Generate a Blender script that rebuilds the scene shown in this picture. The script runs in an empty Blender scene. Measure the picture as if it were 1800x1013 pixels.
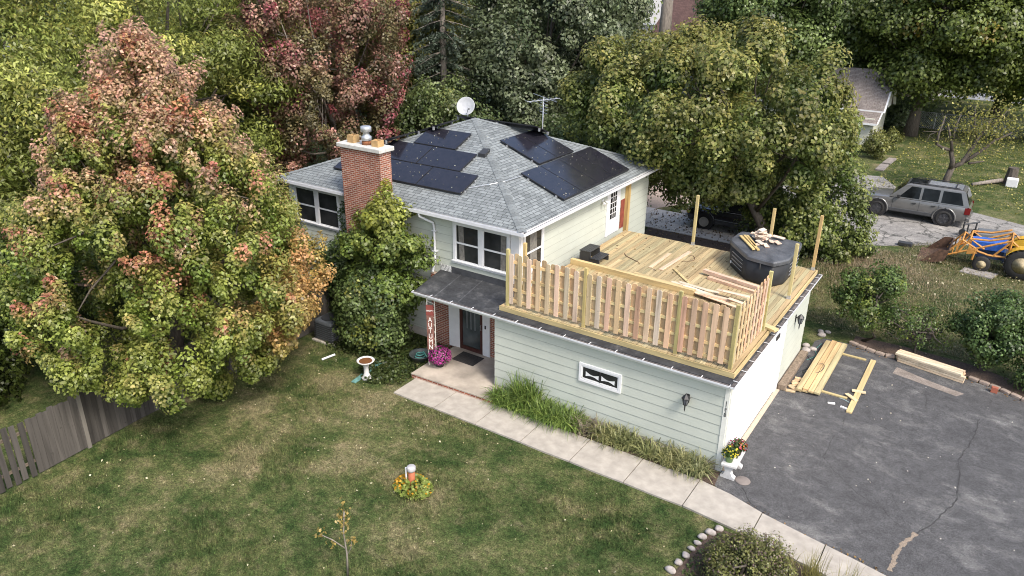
SUNE, SKYE, EXPO = 1.6, .15, 1.12

import bpy, math, random
import numpy as np
from mathutils import Vector, Matrix
random.seed(7)
S = bpy.context.scene
C = S.collection
R_ = math.radians

# ------------------------------------------------------------------ materials
def nmat(name):
    m = bpy.data.materials.new(name); m.use_nodes = True
    nt = m.node_tree; nt.nodes.clear()
    return m, nt
class NT:
    """tiny node builder"""
    def __init__(s, name):
        s.m, s.t = nmat(name)
        s.out = s.t.nodes.new('ShaderNodeOutputMaterial')
        s.b = s.n('ShaderNodeBsdfPrincipled')
        s.l(s.b, 0, s.out, 0)
    def n(s, typ, **kw):
        n = s.t.nodes.new(typ)
        for k, v in kw.items(): setattr(n, k, v)
        return n
    def l(s, a, ao, b, bi): s.t.links.new(a.outputs[ao], b.inputs[bi])
    def coord(s, kind='Object', scale=None, rot=None):
        tc = s.n('ShaderNodeTexCoord')
        if scale is None and rot is None: return tc, kind
        mp = s.n('ShaderNodeMapping')
        if scale is not None: mp.inputs['Scale'].default_value = scale
        if rot is not None: mp.inputs['Rotation'].default_value = rot
        s.l(tc, kind, mp, 0); return mp, 0
    def noise(s, scale, detail=4, rough=.55, co=None, dist=0.0):
        n = s.n('ShaderNodeTexNoise'); n.inputs['Scale'].default_value = scale
        n.inputs['Detail'].default_value = detail; n.inputs['Roughness'].default_value = rough
        n.inputs['Distortion'].default_value = dist
        a, o = co if co else s.coord(); s.l(a, o, n, 0); return n
    def ramp(s, src, o, stops):
        r = s.n('ShaderNodeValToRGB'); e = r.color_ramp.elements
        while len(e) > 1: e.remove(e[-1])
        for i, (p, c) in enumerate(stops):
            x = e[0] if i == 0 else e.new(p)
            x.position = p; x.color = (c if len(c) == 4 else (*c, 1)) if hasattr(c, '__len__') else (c, c, c, 1)
        s.l(src, o, r, 0); return r
    def mix(s, a, b, fac, blend='MIX'):
        m = s.n('ShaderNodeMix', data_type='RGBA', blend_type=blend)
        for val, idx in ((fac, 0), (a, 6), (b, 7)):
            if isinstance(val, tuple) and hasattr(val[0], 'outputs'): s.l(val[0], val[1], m, idx)
            elif idx == 0: m.inputs[0].default_value = val
            else: m.inputs[idx].default_value = (*val, 1)
        return (m, 2)
    def col(s, a): s.l(a[0], a[1], s.b, 'Base Color')
    def attr(s): return (s.n('ShaderNodeVertexColor', layer_name='Col'), 0)
    def bump(s, a, strength=.3, dist=.02):
        bp = s.n('ShaderNodeBump'); bp.inputs['Strength'].default_value = strength; bp.inputs['Distance'].default_value = dist
        s.l(a[0], a[1], bp, 'Height'); s.l(bp, 0, s.b, 'Normal')
    def set(s, rough=.6, metal=0, spec=.5, coat=0):
        s.b.inputs['Roughness'].default_value = rough; s.b.inputs['Metallic'].default_value = metal
        s.b.inputs['Specular IOR Level'].default_value = spec; s.b.inputs['Coat Weight'].default_value = coat
        return s
    def wallco(s, vscale=1.0):
        """(x or y along the face, z * vscale)"""
        tc = s.n('ShaderNodeTexCoord'); sx = s.n('ShaderNodeSeparateXYZ'); s.l(tc, 'Object', sx, 0)
        g = s.n('ShaderNodeNewGeometry'); sn = s.n('ShaderNodeSeparateXYZ'); s.l(g, 'True Normal', sn, 0)
        ax = s.n('ShaderNodeMath', operation='ABSOLUTE'); s.l(sn, 0, ax, 0)
        ay = s.n('ShaderNodeMath', operation='ABSOLUTE'); s.l(sn, 1, ay, 0)
        gt = s.n('ShaderNodeMath', operation='GREATER_THAN'); s.l(ax, 0, gt, 0); s.l(ay, 0, gt, 1)
        mx = s.n('ShaderNodeMix'); s.l(gt, 0, mx, 0); s.l(sx, 0, mx, 2); s.l(sx, 1, mx, 3)
        mv = s.n('ShaderNodeMath', operation='MULTIPLY'); s.l(sx, 2, mv, 0); mv.inputs[1].default_value = vscale
        cb = s.n('ShaderNodeCombineXYZ'); s.l(mx, 0, cb, 0); s.l(mv, 0, cb, 1)
        return cb, 0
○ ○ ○
* Set problem *
Skip the pictures and restate exactly the lines from the beginning of the listing to the line with "SUNE, SKYE, EXPO = 1.6, .15, 1.12", that line included.

* The result *
Generate a Blender script that rebuilds the scene shown in this picture. The script runs in an empty Blender scene. Measure the picture as if it were 1800x1013 pixels.
SUNE, SKYE, EXPO = 1.6, .15, 1.12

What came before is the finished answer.